In the late 19th century, the Meiji state began passing laws to unify inherently diverse regional populations. To create a single state of loyal subjects, they enacted nationality laws — the same laws that, coincidentally, granted citizenship to Besher and other children born to stateless parents. Modern-day policymakers continue to describe Japan as having “one nation, one civilization, one language, one culture and one race,” as did gaffe-prone minister Taro Aso in October 2005. Such myths may be a unifying source of national pride and identity, but they are best oversimplifications. At worst they are divisive.
Ironically, the Ministry of Education more accurately described the myth of Japan’s supposed mono-ethnic culture in a paper titled “The Road to Social Integration” released in 1942, while the Pacific War was raging: “The Japanese people are not monoethnic (tan’ichi minzoku)…We came to be ‘one people’ from a strong belief under the process of imperialization (sumeragi-ka).
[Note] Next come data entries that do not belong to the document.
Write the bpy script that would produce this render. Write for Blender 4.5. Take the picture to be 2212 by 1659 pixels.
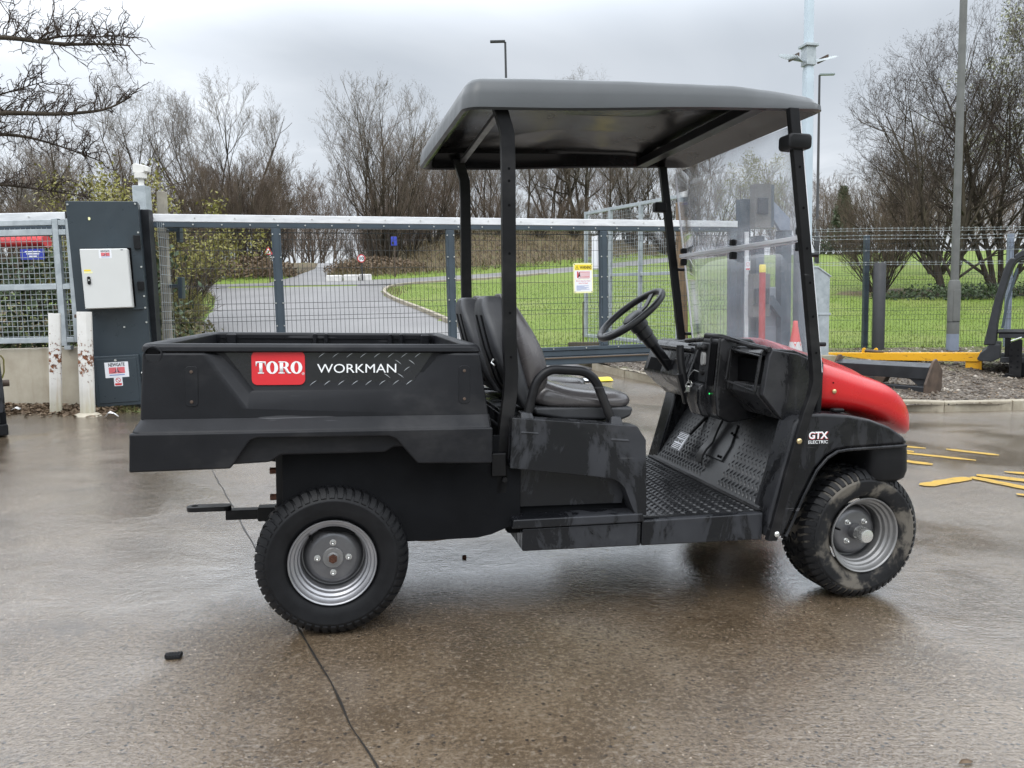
import bpy, bmesh, math, random
import numpy as np
from mathutils import Matrix, Vector, noise as mnoise
random.seed(7); rng = np.random.default_rng(7)
SC = bpy.context.scene
for o in list(bpy.data.objects): bpy.data.objects.remove(o)
COL = SC.collection
R = math.radians
PI = math.pi

# ------------------------------------------------------------------ camera, sky, sun, exposure
TILT = R(2.0)                       # the yard falls two degrees to the right
YARD = Matrix.Rotation(TILT, 4, 'Y')
cam_d = bpy.data.cameras.new('camera'); cam = bpy.data.objects.new('camera', cam_d); COL.objects.link(cam)
cam_d.sensor_width = 36.0; cam_d.lens = 1668.0 / 2212.0 * 36.0
cam_d.clip_start = 0.05; cam_d.clip_end = 3000
_p, _r = .0971, .0124
_f = Vector((0, math.cos(_p), -math.sin(_p))); _u = Vector((0, math.sin(_p), math.cos(_p))); _x = Vector((1, 0, 0))
_R = _x * math.cos(_r) + _u * math.sin(_r); _U = -_x * math.sin(_r) + _u * math.cos(_r)
_m = Matrix((( _R.x, _U.x, -_f.x, 0), (_R.y, _U.y, -_f.y, 0), (_R.z, _U.z, -_f.z, 1.0945), (0, 0, 0, 1)))
cam.matrix_world = YARD @ _m
SC.camera = cam

SUN_EL, SUN_AZ = R(52), R(200)      # behind the camera, through thick cloud
world = bpy.data.worlds.new('World'); SC.world = world; world.use_nodes = True
wn, wl = world.node_tree.nodes, world.node_tree.links
for n in list(wn): wn.remove(n)
def W(t, **k):
    n = wn.new(t)
    for a, b in k.items(): setattr(n, a, b)
    return n
def wmath(op, a, b=None, c=None):
    n = W('ShaderNodeMath', operation=op)
    for i, v in enumerate((a, b, c)):
        if v is None: continue
        if isinstance(v, (int, float)): n.inputs[i].default_value = v
        else: wl.new(v, n.inputs[i])
    return n.outputs[0]
wout = W('ShaderNodeOutputWorld'); wbg = W('ShaderNodeBackground'); wbg.inputs[1].default_value = 0.1
sky = W('ShaderNodeTexSky', sky_type='NISHITA', sun_disc=False); sky.sun_elevation = SUN_EL; sky.sun_rotation = SUN_AZ
tc = W('ShaderNodeTexCoord'); sep = W('ShaderNodeSeparateXYZ'); wl.new(tc.outputs['Generated'], sep.inputs[0])
zc = wmath('MAXIMUM', sep.outputs[2], 0.0); den = wmath('ADD', zc, 0.16)
cmb = W('ShaderNodeCombineXYZ')
wl.new(wmath('DIVIDE', sep.outputs[0], den), cmb.inputs[0]); wl.new(wmath('DIVIDE', sep.outputs[1], den), cmb.inputs[1])
cmb.inputs[2].default_value = 3.7
nz = W('ShaderNodeTexNoise'); nz.inputs['Scale'].default_value = 0.62; nz.inputs['Detail'].default_value = 6.0; nz.inputs['Roughness'].default_value = 0.52; nz.inputs['Distortion'].default_value = 0.35
wl.new(cmb.outputs[0], nz.inputs['Vector'])
rp = W('ShaderNodeValToRGB'); wl.new(nz.outputs[0], rp.inputs[0])
e = rp.color_ramp.elements
e[0].position = 0.34; e[0].color = (.455, .495, .545, 1); e[1].position = 0.68; e[1].color = (.93, .95, .985, 1)
m1 = e.new(0.52); m1.color = (.585, .62, .665, 1)
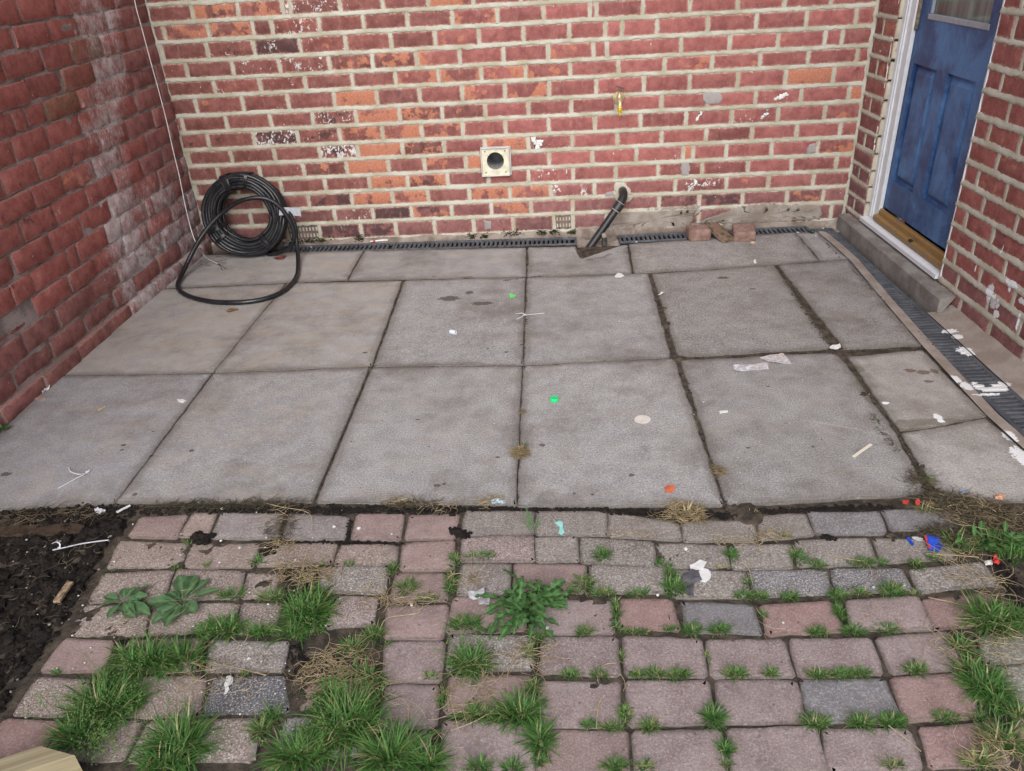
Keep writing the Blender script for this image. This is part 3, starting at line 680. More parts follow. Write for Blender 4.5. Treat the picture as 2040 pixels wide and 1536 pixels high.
# rough foot of the wall
m = MB(); prev = None
for i in range(241):
    s = XL + (XR - 0.02 - XL) * i / 240; cur = []
    for k, (zz, dd) in enumerate(((0.026, -0.003), (0.018, 0.006), (0.006, 0.010), (-0.012, 0.014), (-0.03, 0.012))):
        j = 0.006 * mnoise.noise(Vector((s * 14, k * 3.1, 5))) + rb.gauss(0, 0.0015)
        cur.append(m.vert(FB.pt(s, dd + (j if k else 0), zz + (0.010 * mnoise.noise(Vector((s * 7, 1, 9))) if k < 2 else 0))))
    if prev:
        for k in range(4): m.face(prev[k], cur[k], cur[k + 1], prev[k + 1])
    prev = cur
obj("plinth", m, M_PLINTH, house, 60)
# air bricks in the bottom course: a frame of clay with two rows of slots
for pa, pb in ((575, 636), (1106, 1139)):
    z0, z1 = BEDS[0] + 0.006, BEDS[1] - 0.006; zm = (z0 + z1) / 2; a, b = wall_x(pa, zm), wall_x(pb, zm)
    m = MB(); nsl = max(4, int((b - a) / 0.018)); m.box((a, YW + 0.008, z0), (b, YW + 0.05, z1))
    for zz0, zz1 in ((z0, z0 + 0.014), (zm - 0.007, zm + 0.007), (z1 - 0.014, z1)): m.box((a, YW + 0.0005, zz0), (b, YW + 0.0079, zz1))
    for i in range(nsl + 1):
        x = a + (b - a - 0.008) * i / nsl
        for zz0, zz1 in ((z0 + 0.0141, zm - 0.0071), (zm + 0.0071, z1 - 0.0141)): m.box((x, YW + 0.001, zz0), (x + 0.008, YW + 0.0079, zz1))
    o = obj("air_brick", m, M_BRICK, house); o.color = (0.17, 0.13, 0.12, 1); o["half_w"] = o["half_h"] = 9.0
# cement render patched over the foot of the wall
def wall_patch(name, px, thick, mat, parent, rng, step=0.012, jit=0.004, sink=0.0):
    pts = [PY(x, y, YW) for x, y in px]; out = []
    for i in range(len(pts)):
        a, b = pts[i], pts[(i + 1) % len(pts)]; n = max(1, int((b - a).length / step))
        for k in range(n):
            p = a.lerp(b, k / n); out.append(Vector((p.x + rng.gauss(0, jit), 0, p.z + rng.gauss(0, jit))))
    cx = sum((p.x for p in out)) / len(out); cz = sum((p.z for p in out)) / len(out)
    m = MB(); A = [m.vert((p.x, YW + 0.003, p.z)) for p in out]
    B = [m.vert((p.x, YW - thick * 0.6, p.z)) for p in out]
    ph = rng.uniform(0, 60)
    def dz(q): return thick * (1 + 0.2 * mnoise.noise(Vector((q.x * 30, q.z * 30, ph))))
    C = [m.vert((q.x, YW - dz(q), q.z)) for q in (Vector((p.x + (cx - p.x) * 0.04, 0, cz + (p.z - cz) * 0.86)) for p in out)]
    D = [m.vert((q.x, YW - dz(q), q.z)) for q in (Vector((p.x + (cx - p.x) * 0.10, 0, cz + (p.z - cz) * 0.4)) for p in out)]
    c = m.vert((cx, YW - thick, cz)); n = len(out)
    for k in range(n):
        j = (k + 1) % n
        for X, Y_ in ((A, B), (B, C), (C, D)): m.face(X[k], X[j], Y_[j], Y_[k])
        m.face(D[k], D[j], c)
    return obj(name, m, mat, parent, 180)
rw = random.Random(5)
wall_patch("render_patch", [(1226, 424), (1290, 417), (1345, 412), (1396, 409), (1401, 416), (1386, 424), (1381, 440), (1374, 450), (1300, 458), (1215, 466), (1190, 462), (1205, 440)], 0.0035, M_RENDER, house, rw)
wall_patch("render_patch", [(1386, 446), (1412, 434), (1442, 424), (1470, 411), (1520, 406), (1580, 408), (1632, 412), (1638, 424), (1634, 436), (1560, 442), (1450, 446)], 0.006, M_RENDER, house, rw)
wall_patch("render_patch", [(1150, 452), (1190, 450), (1195, 466), (1148, 470)], 0.006, M_RENDER, house, rw)
wall_patch("mortar_patch", [(1226, 362), (1243, 364), (1256, 378), (1262, 392), (1252, 404), (1228, 402), (1222, 385)], 0.006, M_MORTAR_SIDE, house, rw, jit=0.002)
M_GREYPATCH = mortar_material("grey filler", (0.30, 0.27, 0.26), (0.38, 0.35, 0.345))
for px in ([(1401, 184), (1418, 180), (1436, 185), (1440, 197), (1432, 207), (1408, 208), (1400, 198)], [(1358, 324), (1372, 322), (1375, 336), (1372, 350), (1358, 350), (1356, 336)], [(963, 438), (978, 441), (979, 456), (966, 458)], [(1611, 289), (1624, 284), (1625, 303), (1604, 307)], [(1206, 384), (1229, 379), (1230, 392), (1207, 393)]):
    wall_patch("mortar_patch", px, 0.003, M_GREYPATCH, house, rw, jit=0.0012, step=0.006)
M_PAINT = plain("old white paint", (0.70, 0.72, 0.70), 0.6, var=0.1)
for px in ([(1058, 273), (1066, 272), (1068, 280), (1082, 279), (1080, 290), (1072, 290), (1078, 296), (1066, 298), (1062, 288)], [(1541, 197), (1552, 190), (1566, 183), (1572, 188), (1560, 195), (1545, 201)], [(1516, 236), (1524, 226), (1530, 217), (1531, 226), (1522, 236)], [(1385, 240), (1397, 220), (1399, 224), (1390, 240)], [(1371, 380), (1380, 368), (1384, 358), (1388, 362), (1378, 378), (1370, 382)]):
    wall_patch("paint_mark", px, 0.0025, M_PAINT, house, rw, jit=0.0028, step=0.0045)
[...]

We have all been naturalized and intermingled from many peoples — indigenous, immigrants from the continent, and people from other places.”
In fact, nobody living on the archipelago is “Japanese-Japanese.” Stone age hunter-gatherers from the Eurasian continent started arriving in Japan as early as 35,000 years ago, during the last ice age. Most crossed into Japan on foot until about 20,000 years ago, when the polar ice caps melted and the sea levels rose to separate Japan from the continent. Others also likely came by boat, traveling along the chain of islands linking Taiwan, Okinawa and Kyushu. Thus, Japan is a country comprised of migrants who arrived on the archipelago through the ages from diverse origins — long before Japan was established as a modern state in 1868.
Alas, humankind may not have evolved sufficiently for people to accept this broader view. People still treat others based on how they look, speak and behave. They strive to define themselves as being part of the in-group, denying the legitimacy of other people. Political leaders continue to spin narratives that unite one group of people — with sometimes violent consequences — against other groups.
Besher closed his talk by returning to Noah’s question: “Papa, what does hafu mean?” Noah reasoned: “You and Mama are both Japanese, right? Am I not Japanese too? Am I not furu (full)?”
After a pause, Besher responded: “When they ask ‘Are you hafu?’ tell them, ‘Yes, you are hafu. Everyone is hafu, because everyone is half mama and half papa,’” he advised.
His answer gives hope to the next generation of truly global citizens. If enough people join Besher and his family, perhaps someday what Lennon could only imagine might be realized.